Abstract: Many modern imaging and remote sensing applications require reconstructing a function from spherical averages (mean values). Examples include photoacoustic tomography, ultrasound imaging or SONAR. Several formulas of the back-projection type for recovering a function in $n$ spatial dimensions from mean values over spheres centered on a sphere have been derived in [D. Finch, S. K. Patch, and Rakesh, SIAM J. Math. Anal. 35(5), pp. 1213--1240, 2004] for odd spatial dimension and in [D. Finch, M. Haltmeier, and Rakesh, SIAM J. Appl. Math. 68(2), pp. 392--412, 2007] for even spatial dimension. In this paper we generalize some of these formulas to the case where the centers of integration lie on the boundary of an arbitrary ellipsoid. For the special cases $n=2$ and $n=3$ our results have recently been established in [Y. Salman, J. Math. Anal. Appl., 2014, in press]. For the higher dimensional case $n > 3$ we establish proof techniques extending the ones in the above references.
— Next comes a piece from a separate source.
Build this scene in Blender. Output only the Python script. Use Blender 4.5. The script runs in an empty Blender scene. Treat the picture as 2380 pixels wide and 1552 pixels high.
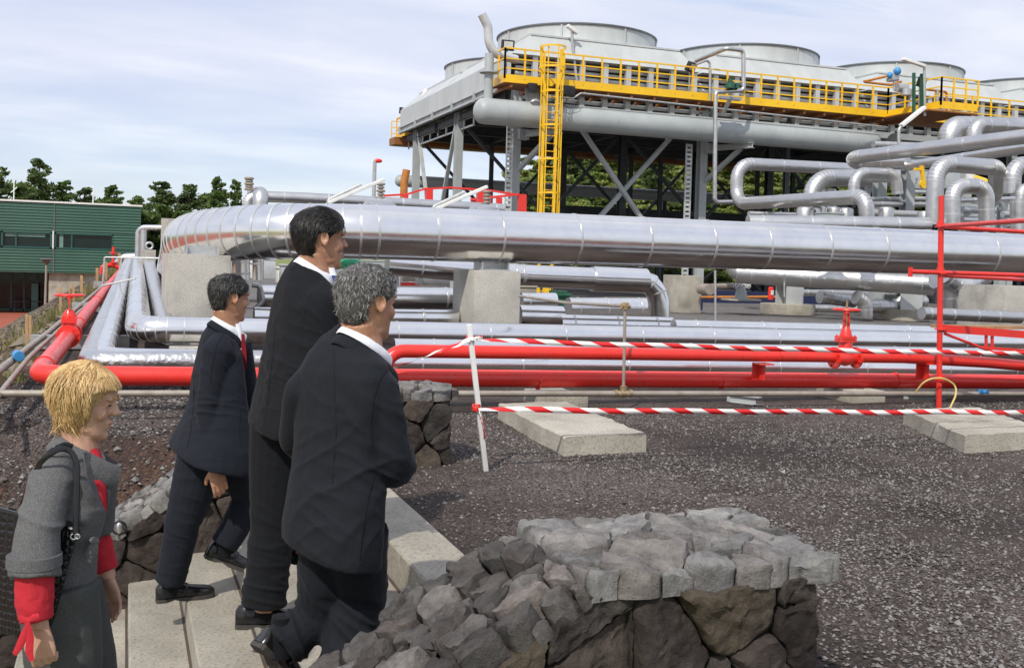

Back-projection type inversion formulas for recovering a function from spherical means with centers on an ellipsoid have first been derived in [F. Natterer, Inverse Probl. Imaging 6(2), pp. 315--320, 2012] for $n=3$ and in [V. Palamodov, Inverse Probl. 28(6), 065014, 2012] for arbitrary dimension. The results of Natterer have later been generalized to arbitrary dimension in [M. Haltmeier, SIAM J. Math. Anal. 46(1), pp. 214--232, 2014]. Note that these formulas are different from the ones derived in the present paper.